Print the material below exactly as it stands, please, from its first line to the line holding "bgn.inputs['Strength'].default_value = 0.10", with no pictures.

* start SOURCE MATERIAL *

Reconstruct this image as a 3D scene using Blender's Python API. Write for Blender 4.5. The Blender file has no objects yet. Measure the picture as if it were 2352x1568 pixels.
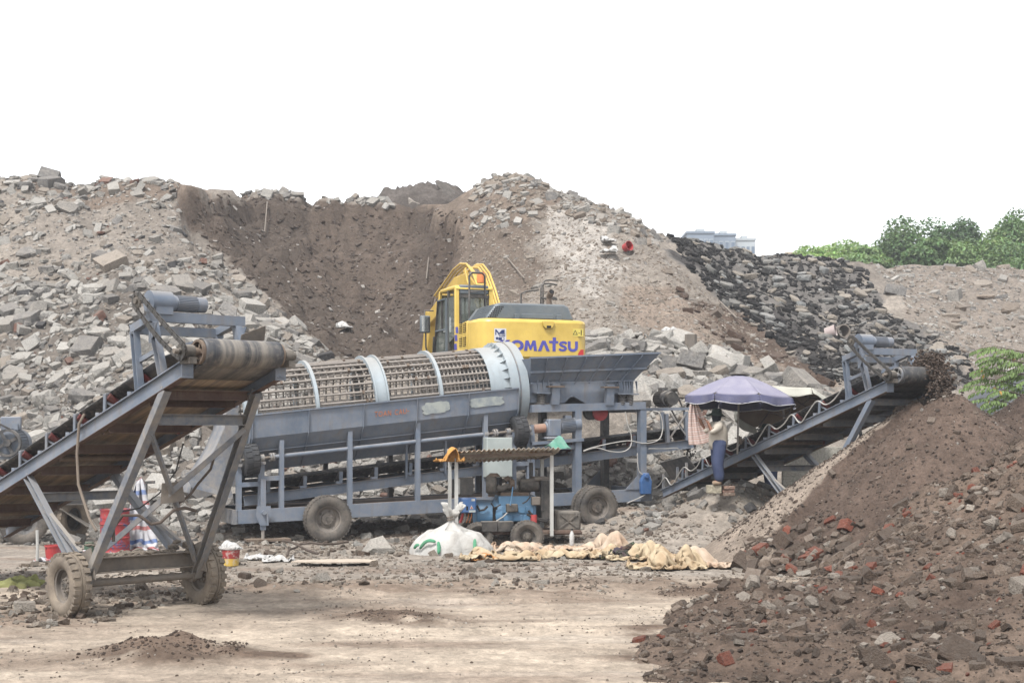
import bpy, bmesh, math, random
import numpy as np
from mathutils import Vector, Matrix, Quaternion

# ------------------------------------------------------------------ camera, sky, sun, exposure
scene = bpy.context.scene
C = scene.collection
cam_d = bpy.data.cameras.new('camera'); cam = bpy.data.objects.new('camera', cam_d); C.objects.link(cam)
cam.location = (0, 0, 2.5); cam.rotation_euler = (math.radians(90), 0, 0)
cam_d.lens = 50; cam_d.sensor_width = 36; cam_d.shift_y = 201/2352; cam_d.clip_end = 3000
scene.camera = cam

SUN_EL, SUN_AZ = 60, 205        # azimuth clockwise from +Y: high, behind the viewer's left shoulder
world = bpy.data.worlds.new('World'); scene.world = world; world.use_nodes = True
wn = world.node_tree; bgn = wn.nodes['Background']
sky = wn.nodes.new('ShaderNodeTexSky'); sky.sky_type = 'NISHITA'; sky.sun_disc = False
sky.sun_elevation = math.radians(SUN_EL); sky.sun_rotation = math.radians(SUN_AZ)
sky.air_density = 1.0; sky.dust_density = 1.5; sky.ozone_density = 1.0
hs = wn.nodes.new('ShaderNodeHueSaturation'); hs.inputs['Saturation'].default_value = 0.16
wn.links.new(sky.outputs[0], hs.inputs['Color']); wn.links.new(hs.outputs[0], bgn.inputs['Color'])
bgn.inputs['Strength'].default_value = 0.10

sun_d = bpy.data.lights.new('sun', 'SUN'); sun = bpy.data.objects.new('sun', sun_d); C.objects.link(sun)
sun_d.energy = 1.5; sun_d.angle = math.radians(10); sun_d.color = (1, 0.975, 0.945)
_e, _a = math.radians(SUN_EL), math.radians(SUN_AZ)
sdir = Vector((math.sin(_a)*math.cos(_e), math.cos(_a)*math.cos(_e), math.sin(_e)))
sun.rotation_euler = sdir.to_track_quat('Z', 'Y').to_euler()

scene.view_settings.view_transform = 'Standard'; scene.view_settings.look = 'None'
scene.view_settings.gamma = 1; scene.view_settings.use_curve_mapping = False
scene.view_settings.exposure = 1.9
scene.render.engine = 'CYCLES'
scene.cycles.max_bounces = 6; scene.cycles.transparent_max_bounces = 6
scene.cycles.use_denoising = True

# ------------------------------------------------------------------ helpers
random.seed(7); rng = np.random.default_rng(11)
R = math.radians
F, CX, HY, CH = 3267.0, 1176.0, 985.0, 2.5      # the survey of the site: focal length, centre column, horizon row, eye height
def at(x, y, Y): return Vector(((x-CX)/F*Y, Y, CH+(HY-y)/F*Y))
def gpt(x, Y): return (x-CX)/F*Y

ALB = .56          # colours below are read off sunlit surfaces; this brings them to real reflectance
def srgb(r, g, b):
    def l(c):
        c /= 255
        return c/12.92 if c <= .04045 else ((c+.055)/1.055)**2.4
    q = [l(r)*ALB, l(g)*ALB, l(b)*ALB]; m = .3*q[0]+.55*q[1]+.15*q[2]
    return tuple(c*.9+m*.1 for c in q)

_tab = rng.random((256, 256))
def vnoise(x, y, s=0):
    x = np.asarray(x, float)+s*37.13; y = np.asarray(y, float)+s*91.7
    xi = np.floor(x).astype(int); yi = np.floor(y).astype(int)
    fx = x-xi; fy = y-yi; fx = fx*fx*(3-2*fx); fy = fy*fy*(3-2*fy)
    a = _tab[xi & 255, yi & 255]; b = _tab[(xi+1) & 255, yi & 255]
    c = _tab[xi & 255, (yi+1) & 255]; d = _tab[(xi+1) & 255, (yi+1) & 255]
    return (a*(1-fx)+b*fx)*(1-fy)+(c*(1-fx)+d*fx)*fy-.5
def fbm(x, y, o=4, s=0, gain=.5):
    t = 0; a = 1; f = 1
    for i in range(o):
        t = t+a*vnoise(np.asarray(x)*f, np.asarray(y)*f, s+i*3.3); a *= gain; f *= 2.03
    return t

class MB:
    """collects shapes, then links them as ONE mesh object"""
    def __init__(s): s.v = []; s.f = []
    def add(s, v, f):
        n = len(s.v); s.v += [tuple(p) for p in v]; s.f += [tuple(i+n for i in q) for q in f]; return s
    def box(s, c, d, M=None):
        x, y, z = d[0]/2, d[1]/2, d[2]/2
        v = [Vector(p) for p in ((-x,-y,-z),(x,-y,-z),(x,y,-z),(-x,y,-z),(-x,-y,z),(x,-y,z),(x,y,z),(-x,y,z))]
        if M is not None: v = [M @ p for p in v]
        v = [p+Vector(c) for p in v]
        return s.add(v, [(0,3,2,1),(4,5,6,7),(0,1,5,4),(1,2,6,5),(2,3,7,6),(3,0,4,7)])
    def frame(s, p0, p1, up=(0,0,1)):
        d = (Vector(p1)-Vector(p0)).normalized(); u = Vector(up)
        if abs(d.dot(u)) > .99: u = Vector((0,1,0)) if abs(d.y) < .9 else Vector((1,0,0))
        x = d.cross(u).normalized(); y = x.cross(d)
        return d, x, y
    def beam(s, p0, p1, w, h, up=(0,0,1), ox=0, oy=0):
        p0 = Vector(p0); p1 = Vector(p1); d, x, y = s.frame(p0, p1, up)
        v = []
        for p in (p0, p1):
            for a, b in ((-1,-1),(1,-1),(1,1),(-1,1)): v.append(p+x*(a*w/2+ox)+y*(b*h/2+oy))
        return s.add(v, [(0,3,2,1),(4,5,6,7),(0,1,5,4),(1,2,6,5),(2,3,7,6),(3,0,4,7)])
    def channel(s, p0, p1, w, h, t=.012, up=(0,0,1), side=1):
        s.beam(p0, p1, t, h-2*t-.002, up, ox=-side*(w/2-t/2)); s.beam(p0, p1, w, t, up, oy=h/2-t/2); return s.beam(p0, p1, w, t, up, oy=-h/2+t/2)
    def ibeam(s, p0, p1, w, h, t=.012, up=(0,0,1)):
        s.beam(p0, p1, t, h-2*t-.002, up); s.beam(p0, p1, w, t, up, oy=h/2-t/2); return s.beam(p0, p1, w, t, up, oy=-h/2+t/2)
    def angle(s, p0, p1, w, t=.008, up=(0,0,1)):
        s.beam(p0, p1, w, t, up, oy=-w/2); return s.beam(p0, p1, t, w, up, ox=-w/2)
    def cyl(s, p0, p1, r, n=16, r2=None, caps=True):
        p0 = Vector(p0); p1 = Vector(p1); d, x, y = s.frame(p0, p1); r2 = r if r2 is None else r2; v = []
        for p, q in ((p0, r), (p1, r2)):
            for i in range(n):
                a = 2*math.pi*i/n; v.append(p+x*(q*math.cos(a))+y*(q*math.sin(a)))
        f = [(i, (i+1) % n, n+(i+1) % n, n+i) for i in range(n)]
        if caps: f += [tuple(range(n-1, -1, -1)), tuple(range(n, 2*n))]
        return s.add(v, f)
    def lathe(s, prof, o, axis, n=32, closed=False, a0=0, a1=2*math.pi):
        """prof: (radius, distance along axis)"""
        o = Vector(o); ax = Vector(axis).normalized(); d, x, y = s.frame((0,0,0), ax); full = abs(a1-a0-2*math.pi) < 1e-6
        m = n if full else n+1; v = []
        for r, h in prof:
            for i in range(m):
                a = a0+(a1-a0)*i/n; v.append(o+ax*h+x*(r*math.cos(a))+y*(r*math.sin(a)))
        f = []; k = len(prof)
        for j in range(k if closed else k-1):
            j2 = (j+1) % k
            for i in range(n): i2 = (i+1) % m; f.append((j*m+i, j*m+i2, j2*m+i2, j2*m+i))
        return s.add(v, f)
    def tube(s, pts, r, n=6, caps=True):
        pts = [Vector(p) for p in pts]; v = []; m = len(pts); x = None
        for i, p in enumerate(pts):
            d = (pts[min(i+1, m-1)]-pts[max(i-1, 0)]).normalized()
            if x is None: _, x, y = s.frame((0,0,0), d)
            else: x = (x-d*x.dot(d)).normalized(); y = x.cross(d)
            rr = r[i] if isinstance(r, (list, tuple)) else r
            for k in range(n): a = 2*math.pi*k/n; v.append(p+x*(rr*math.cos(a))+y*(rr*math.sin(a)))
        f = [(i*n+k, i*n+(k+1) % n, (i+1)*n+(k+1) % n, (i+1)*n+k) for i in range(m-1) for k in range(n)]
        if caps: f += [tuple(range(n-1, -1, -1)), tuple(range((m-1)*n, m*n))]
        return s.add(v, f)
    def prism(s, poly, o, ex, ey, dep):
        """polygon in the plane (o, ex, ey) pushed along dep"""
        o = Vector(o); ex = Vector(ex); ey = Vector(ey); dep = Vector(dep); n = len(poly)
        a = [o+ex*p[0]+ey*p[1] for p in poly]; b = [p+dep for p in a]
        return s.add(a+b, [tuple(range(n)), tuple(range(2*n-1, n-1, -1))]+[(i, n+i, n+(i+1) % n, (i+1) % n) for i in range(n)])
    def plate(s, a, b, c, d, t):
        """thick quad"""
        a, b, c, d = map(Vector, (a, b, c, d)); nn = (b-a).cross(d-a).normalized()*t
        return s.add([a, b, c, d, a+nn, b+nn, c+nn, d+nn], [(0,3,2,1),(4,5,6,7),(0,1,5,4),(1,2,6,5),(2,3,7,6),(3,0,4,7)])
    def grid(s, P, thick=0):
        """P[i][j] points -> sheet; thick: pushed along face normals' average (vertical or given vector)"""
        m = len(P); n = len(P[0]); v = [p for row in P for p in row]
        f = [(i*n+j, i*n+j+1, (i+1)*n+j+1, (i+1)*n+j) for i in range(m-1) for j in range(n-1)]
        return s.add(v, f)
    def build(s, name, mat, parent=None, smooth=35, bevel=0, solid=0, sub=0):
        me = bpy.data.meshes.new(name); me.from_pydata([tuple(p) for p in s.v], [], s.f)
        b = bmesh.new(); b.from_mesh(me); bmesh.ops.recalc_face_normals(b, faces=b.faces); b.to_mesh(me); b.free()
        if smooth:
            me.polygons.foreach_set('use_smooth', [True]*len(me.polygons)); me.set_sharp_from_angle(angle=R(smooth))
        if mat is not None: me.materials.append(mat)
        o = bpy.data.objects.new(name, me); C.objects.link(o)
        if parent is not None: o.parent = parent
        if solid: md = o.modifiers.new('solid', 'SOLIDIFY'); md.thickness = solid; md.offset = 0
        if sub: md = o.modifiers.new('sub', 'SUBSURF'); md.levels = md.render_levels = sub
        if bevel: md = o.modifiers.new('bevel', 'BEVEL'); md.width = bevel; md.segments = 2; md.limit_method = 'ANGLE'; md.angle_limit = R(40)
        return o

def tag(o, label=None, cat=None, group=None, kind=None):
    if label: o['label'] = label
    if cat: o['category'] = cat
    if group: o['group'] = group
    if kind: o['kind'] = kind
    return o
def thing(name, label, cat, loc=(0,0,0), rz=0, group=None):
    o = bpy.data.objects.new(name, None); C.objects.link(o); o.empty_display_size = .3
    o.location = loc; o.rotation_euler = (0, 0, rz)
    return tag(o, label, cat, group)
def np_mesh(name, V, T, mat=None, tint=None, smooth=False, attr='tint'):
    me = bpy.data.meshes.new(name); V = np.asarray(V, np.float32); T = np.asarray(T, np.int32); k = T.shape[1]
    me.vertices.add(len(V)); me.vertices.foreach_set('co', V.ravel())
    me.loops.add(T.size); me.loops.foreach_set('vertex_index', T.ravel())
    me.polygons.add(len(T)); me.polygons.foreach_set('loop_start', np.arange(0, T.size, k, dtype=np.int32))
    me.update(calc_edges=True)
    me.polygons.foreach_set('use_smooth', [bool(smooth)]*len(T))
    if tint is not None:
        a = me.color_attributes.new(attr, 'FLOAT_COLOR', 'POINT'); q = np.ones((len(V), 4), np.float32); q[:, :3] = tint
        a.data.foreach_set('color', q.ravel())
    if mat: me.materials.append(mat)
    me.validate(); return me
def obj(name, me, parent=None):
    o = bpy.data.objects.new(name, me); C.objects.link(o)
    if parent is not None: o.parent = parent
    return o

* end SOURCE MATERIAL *

> [REPLY]:
Reconstruct this image as a 3D scene using Blender's Python API. Write for Blender 4.5. The Blender file has no objects yet. Measure the picture as if it were 2352x1568 pixels.
import bpy, bmesh, math, random
import numpy as np
from mathutils import Vector, Matrix, Quaternion

# ------------------------------------------------------------------ camera, sky, sun, exposure
scene = bpy.context.scene
C = scene.collection
cam_d = bpy.data.cameras.new('camera'); cam = bpy.data.objects.new('camera', cam_d); C.objects.link(cam)
cam.location = (0, 0, 2.5); cam.rotation_euler = (math.radians(90), 0, 0)
cam_d.lens = 50; cam_d.sensor_width = 36; cam_d.shift_y = 201/2352; cam_d.clip_end = 3000
scene.camera = cam

SUN_EL, SUN_AZ = 60, 205        # azimuth clockwise from +Y: high, behind the viewer's left shoulder
world = bpy.data.worlds.new('World'); scene.world = world; world.use_nodes = True
wn = world.node_tree; bgn = wn.nodes['Background']
sky = wn.nodes.new('ShaderNodeTexSky'); sky.sky_type = 'NISHITA'; sky.sun_disc = False
sky.sun_elevation = math.radians(SUN_EL); sky.sun_rotation = math.radians(SUN_AZ)
sky.air_density = 1.0; sky.dust_density = 1.5; sky.ozone_density = 1.0
hs = wn.nodes.new('ShaderNodeHueSaturation'); hs.inputs['Saturation'].default_value = 0.16
wn.links.new(sky.outputs[0], hs.inputs['Color']); wn.links.new(hs.outputs[0], bgn.inputs['Color'])
bgn.inputs['Strength'].default_value = 0.10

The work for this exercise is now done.